AI Agents Strategy: Key Findings
Rushing into AI without clear business goals is one of the fastest ways to burn through budget.
Only 22% of organizations have a visible, defined AI strategy, which means the vast majority are chasing AI without clear objectives, according to a Thomson Reuters Future of Professionals Report 2025.
Without clear direction, AI often gets stuck in scattered pilots that never scale, draining budget without delivering results.
In contrast, companies that build a structured approach are 3.5 times more likely to see ROI from their initiatives.
This underscores how unclear goals translate into missed ROI.
Rushing AI deployment often creates agents that add work instead of reducing it.
Rather than building agents that quietly handle planning, decision-making, and execution in the background, they end up with systems that create more work than they solve.
Top digital agency Infinum argues that the right approach isn’t about adding technology for the sake of it, but about designing agents that work as part of the business from day one.

What holds AI back isn’t the technology, but the recurring missteps companies make at the strategy level.
Editor's Note: This is a sponsored article created in partnership with Infinum.
3 Pitfalls That Undermine AI Before It Even Starts
If you don’t roll out AI with structure and planning, you’ll end up with a messy system that doesn’t work well together and might even put your data at risk.
The fix lies in strategy, integration, and governance. With these in place, AI can shift from a side experiment to a true contributor to business growth and long-term value.
Infinum’s AI rollout proves the point.
Without structure, adoption fragments and creates risk, while embedding AI across delivery and enforcing strict usage rules turns experiments into repeatable, long-term value.
To get the most out of your AI efforts, here are the three common AI downfalls to avoid.
Mistake 1: Deploying Without Clear Objectives
AI agents fail when there’s no defined business problem to solve. Companies that jump in without measurable targets often struggle to prove ROI or secure buy-in.
What to do instead:
- Define the business problem first. State the outcome you want and the metric that proves it.
- Run short, measurable pilots. Use an agentic sprint or prototype to prove a single use case before scaling.
- Assign an executive sponsor and a clear owner for ROI tracking. Stop pilots that have no path to measurable impact.
Mistake 2: Poor Integration With Core Systems
An AI agent is only as strong as the systems it connects to. If it can’t access or act on the right data, it becomes another disconnected tool rather than a driver of efficiency.
What to do instead:
- Map data flows and touch points before you build. Know where the agent will read, write, and act.
- Embed AI directly into research, design, development, testing, and monitoring so it works as part of delivery rather than a separate add-on.
- Secure reliable pipelines such as APIs, event streams, or middleware. Add observability so errors are visible and traceable.

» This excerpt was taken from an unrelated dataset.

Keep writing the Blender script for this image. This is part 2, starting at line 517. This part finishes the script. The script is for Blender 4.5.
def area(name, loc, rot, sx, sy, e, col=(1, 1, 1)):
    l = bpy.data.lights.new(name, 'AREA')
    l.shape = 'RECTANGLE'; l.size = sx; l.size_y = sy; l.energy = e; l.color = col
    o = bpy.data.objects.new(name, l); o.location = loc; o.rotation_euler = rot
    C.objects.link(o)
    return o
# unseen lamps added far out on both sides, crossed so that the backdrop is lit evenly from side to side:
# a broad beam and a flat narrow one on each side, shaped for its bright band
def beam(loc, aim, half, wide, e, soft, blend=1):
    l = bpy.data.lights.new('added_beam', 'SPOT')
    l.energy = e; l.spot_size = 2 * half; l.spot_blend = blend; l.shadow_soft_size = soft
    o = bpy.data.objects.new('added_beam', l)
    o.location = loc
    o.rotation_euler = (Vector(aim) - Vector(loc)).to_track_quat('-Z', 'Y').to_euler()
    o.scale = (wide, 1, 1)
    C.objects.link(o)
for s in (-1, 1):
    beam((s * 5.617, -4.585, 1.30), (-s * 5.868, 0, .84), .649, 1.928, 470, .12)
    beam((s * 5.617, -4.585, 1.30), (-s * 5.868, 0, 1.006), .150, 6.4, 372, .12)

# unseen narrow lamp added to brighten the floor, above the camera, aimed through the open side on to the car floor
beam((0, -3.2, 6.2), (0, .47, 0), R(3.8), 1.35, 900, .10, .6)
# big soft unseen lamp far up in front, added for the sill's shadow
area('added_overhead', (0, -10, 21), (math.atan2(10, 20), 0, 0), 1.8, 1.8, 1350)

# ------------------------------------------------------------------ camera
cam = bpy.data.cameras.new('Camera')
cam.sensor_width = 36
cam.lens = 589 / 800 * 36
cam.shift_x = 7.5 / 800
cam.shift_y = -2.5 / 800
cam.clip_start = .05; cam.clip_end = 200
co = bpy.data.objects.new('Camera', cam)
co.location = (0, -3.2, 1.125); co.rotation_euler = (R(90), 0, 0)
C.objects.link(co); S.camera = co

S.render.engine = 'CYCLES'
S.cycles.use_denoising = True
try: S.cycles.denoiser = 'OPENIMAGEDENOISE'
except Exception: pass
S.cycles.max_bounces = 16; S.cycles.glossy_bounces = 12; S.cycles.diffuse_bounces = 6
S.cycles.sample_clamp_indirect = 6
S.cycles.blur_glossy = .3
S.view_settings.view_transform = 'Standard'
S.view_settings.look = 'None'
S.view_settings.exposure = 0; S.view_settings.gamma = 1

Mistake 3: Ignoring Governance and Compliance
When oversight is an afterthought, risks multiply. From data security gaps to biased outputs, the lack of governance can quickly turn innovation into liability.
What to do instead:
- Create guardrails like data access rules, model provenance, testing requirements, and an incident playbook up front.
- Put humans in the loop for high-risk decisions and set monitoring for drift, bias, and performance.
- Publish usage policies and train teams on what is allowed and what is not.
Nikola Kapraljević, Infinum CEO, summed it up:
“Without structure, AI adoption can become fragmented and insecure. With strategic intent, it becomes a long-term enabler of value for both our teams and our clients.”
The takeaway? Define the problem, embed agents into core workflows, and enforce governance so pilots turn into measurable, efficient, and low-risk sources of long-term value.
Once those common mistakes are out of the way, the next step is setting AI agents up to actually deliver value.
How to Make AI Agents Deliver Real Value
You can do this by:
- Keeping data clean: Clean, organized data makes everything run smoother. That could be as simple as checking for duplicates, fixing errors, and making sure the right info is in the right place before the system uses it.
- Checking performance often: AI isn’t a “set it and forget it” tool. Look at how it’s doing against your goals, like accuracy or time saved, and step in if things start slipping.
- Handing off the boring stuff: Let AI take care of repetitive tasks, like scheduling, data entry, or reports, while people stay focused on decisions that need context or judgment.
And finally, don’t forget to set clear success metrics from the start so every agent you deploy has measurable outcomes.
For example, if you’re rolling out a customer support agent, success might mean cutting average response time by 30% within three months or boosting resolved tickets per agent by 20%.
Your exact goals are up to you. The key is knowing what “good” looks like before you start. That way, it’s easy to tell if your AI is actually helping.
Turning AI Prototypes into Real Business Impact
Prepared to unlock AI-driven efficiency?
Start small, but smart. Infinum’s 14-day agentic sprint shows how a working prototype can go from idea to measurable impact fast.
Focus on high-value use cases, clear success metrics, and seamless integration with your systems.
When AI agents are designed this way, they drive efficiency, reduce risk, and free teams to focus on strategic work.
The Result? Businesses that tie AI projects to measurable outcomes see faster ROI, reduced operational friction, and more reliable scaling across departments.